Given task –
Every line that contains the word "fascia" should be copied out.
start Data
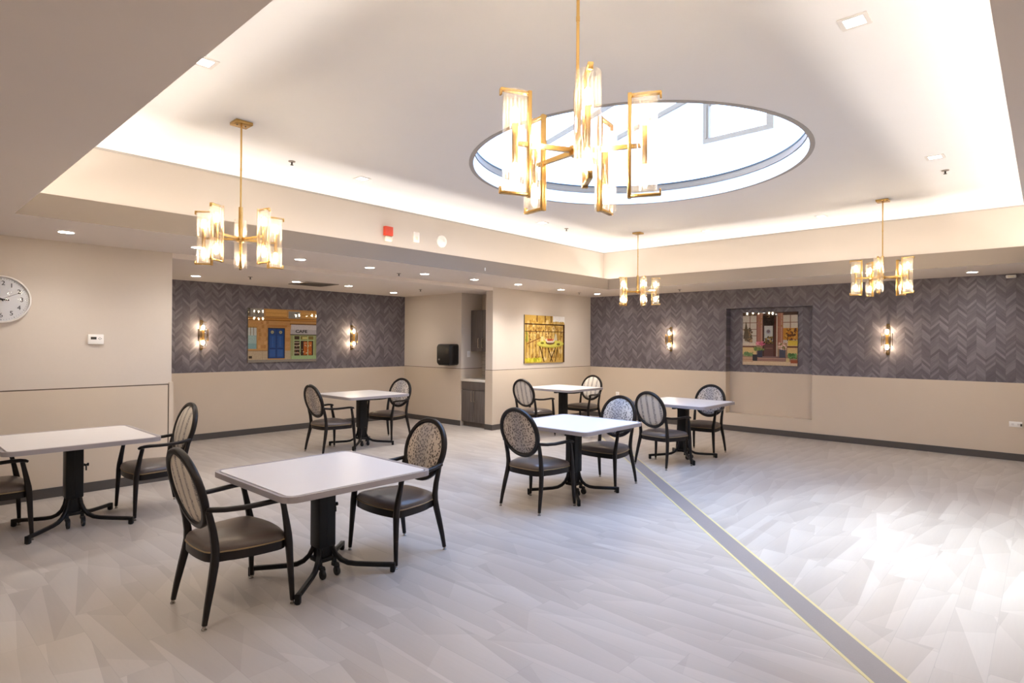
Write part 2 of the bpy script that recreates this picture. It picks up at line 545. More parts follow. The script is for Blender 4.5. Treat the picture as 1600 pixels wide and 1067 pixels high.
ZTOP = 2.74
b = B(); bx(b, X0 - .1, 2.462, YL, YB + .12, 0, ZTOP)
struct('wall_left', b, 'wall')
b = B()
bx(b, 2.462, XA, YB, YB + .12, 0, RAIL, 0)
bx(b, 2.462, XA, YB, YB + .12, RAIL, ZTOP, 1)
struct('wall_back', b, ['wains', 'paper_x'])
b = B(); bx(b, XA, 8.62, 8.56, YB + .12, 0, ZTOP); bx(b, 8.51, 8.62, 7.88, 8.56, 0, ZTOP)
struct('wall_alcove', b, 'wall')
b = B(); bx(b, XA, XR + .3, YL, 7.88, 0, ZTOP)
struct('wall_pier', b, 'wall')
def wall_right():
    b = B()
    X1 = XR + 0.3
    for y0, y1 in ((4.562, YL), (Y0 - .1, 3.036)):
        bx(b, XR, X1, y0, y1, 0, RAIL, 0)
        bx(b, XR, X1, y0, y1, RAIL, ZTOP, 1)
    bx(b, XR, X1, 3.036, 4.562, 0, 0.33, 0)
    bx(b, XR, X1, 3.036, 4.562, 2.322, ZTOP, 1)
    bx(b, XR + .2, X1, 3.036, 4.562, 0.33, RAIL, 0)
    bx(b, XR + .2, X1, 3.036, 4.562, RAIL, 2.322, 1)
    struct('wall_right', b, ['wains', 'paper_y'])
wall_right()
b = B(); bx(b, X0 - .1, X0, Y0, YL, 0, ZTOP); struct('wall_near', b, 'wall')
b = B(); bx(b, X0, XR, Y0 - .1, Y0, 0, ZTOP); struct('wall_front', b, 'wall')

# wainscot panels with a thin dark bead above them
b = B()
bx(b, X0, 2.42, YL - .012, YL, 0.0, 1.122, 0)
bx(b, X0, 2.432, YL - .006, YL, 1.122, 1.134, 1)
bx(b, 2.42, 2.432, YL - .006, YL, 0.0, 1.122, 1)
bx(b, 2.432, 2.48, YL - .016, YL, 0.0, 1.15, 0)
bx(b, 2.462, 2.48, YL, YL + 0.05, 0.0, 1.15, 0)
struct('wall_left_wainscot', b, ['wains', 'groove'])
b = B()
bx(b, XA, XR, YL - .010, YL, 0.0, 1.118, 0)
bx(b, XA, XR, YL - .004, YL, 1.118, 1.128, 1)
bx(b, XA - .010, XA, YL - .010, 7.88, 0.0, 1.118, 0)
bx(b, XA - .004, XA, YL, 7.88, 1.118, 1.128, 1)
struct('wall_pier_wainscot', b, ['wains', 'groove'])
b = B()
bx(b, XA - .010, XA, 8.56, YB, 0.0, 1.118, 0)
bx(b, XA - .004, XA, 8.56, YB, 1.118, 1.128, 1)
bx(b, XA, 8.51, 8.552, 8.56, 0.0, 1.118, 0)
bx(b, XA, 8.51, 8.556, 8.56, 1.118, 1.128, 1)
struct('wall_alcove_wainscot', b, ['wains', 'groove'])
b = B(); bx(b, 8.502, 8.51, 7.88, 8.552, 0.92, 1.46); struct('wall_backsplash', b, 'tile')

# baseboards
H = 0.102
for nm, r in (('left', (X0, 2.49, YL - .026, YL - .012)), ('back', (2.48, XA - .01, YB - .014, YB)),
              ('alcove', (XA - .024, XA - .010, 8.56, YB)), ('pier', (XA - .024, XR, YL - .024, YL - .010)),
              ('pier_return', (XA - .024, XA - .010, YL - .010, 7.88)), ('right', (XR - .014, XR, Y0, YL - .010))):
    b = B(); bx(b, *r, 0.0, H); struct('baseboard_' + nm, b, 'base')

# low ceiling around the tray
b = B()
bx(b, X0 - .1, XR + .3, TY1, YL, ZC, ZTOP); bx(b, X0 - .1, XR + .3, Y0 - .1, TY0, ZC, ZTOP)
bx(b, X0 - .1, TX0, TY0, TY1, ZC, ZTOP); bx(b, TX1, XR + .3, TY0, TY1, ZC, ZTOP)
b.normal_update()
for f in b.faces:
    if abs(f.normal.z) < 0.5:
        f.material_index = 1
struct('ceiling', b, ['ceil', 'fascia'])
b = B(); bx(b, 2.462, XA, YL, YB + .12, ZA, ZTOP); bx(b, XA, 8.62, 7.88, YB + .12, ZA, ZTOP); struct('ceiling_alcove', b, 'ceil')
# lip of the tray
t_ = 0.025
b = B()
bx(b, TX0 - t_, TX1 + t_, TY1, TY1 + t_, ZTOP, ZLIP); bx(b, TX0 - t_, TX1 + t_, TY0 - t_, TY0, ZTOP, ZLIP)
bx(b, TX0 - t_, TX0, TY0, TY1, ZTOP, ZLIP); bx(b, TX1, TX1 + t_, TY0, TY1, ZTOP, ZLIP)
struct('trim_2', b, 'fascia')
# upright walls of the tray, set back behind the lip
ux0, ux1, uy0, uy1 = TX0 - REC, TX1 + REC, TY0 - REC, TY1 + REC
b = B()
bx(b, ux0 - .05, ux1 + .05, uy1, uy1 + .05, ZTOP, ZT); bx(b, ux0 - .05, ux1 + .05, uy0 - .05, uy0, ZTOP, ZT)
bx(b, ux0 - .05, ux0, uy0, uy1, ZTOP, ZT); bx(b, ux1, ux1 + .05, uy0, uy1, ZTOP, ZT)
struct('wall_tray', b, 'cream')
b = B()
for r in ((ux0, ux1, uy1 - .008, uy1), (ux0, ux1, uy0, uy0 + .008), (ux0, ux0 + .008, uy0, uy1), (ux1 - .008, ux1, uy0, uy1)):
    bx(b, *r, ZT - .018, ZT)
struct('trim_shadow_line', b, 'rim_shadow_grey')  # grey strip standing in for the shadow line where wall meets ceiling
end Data
Solution for this exercise –
struct('ceiling', b, ['ceil', 'fascia'])
struct('trim_2', b, 'fascia')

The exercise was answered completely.